All of which brings us back to the real underlying problem here in America, and that is not with our tax system’s basic structure BUT ITS COMPLEXITY. This system is built to favor those with resources and power and the accountants and lawyers who get compensated to enable them to manage it so much better than most. If I were ever working in this area, I would be promoting TAX SIMPLICITY and TAX STABILITY (the tax code changes way too often also).

In the meantime, pray for those in ordained ministry, it is a very, very demanding area in which to work–KSH.

Posted in * By Kendall, * Christian Life / Church Life, * Culture-Watch, * Economics, Politics, Economy, History, Law & Legal Issues, Ministry of the Ordained, Parish Ministry, Personal Finance, Religion & Culture, Taxes

4 comments on “Kendall Harmon Comments on the Wisconsin Legal Ruling and the Clergy Housing Allowance

  1. sophy0075 says:

    Thirty years ago, when I studied tax at Georgetown Law Center, the professor said on the first night of class, “The tax code is written in Aramaic. You cannot understand it on your own. I will interpret it for you.”

    Believe me, not only was he right about this, but I attended every class, taped his lectures, and it was [i]still[/i] confusing. Unfortunately, there are too many special interest groups who benefit from the code’s complexity (tax lawyers and accountants, among others) for it ever to be simplified.

  2. Terry Tee says:

    Here in the UK we are taxed on the rectory as a taxable benefit, but at a lower rate because we have to live in this house, it is a requirement by the diocese and we have no choice. That said, the clergy income thing here in the UK is also very complicated for Catholic clergy, a little less so for Anglicans. I feel that I am well paid now; but 20 years ago it was hand to mouth and I had no opportunity to set money aside for a pension, etc, which has real consequences now that I am in my sixties.

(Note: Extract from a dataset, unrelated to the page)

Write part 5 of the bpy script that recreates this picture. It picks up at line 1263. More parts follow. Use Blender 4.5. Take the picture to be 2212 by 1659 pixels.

  3. Capt. Father Warren says:

    [i]the real underlying problem here in America,,,, is not with our tax system’s basic structure BUT ITS COMPLEXITY[/i]

    I disagree in that I believe the structure begets the complexity. A basic consumption tax would basically eliminate the IRS [at least as we know it] and the ungodly hordes of CPA’s, tax lawyers, and other assorted advisers who live off of it [directly and indirectly].

    Fortunately, I have been a “tent maker” for most of my ordained ministry which has allowed me to side step the worst of the clergy tax lunacy [and simplified the lives of many church finance managers].

    In the ACNA, where church planting is such a high priority, the clergy in the church plants need to be tent makers and or have working spouses pulling down a nice income. Not only can they not bother with the clergy tax mess, but they are free to plant churches in so many places where the “financial burden” of a priest is not laid on the plant from the get-go.

    I agree with Fr. Harmon that suitable changes to the tax code will possibly not happen before the Second Coming.

  4. Jim the Puritan says:

    #1– I think my eye-opening experience was in corporate tax, when our study group was at a total loss to understand what a convoluted IRS regulation meant. It was a run-on sentence that went on for a couple of paragraphs of fine print. We kept on looking at it, and looking at it, and no one could figure out what it meant. Finally one of the group members said, “I see what the problem is, there is no verb in this sentence.”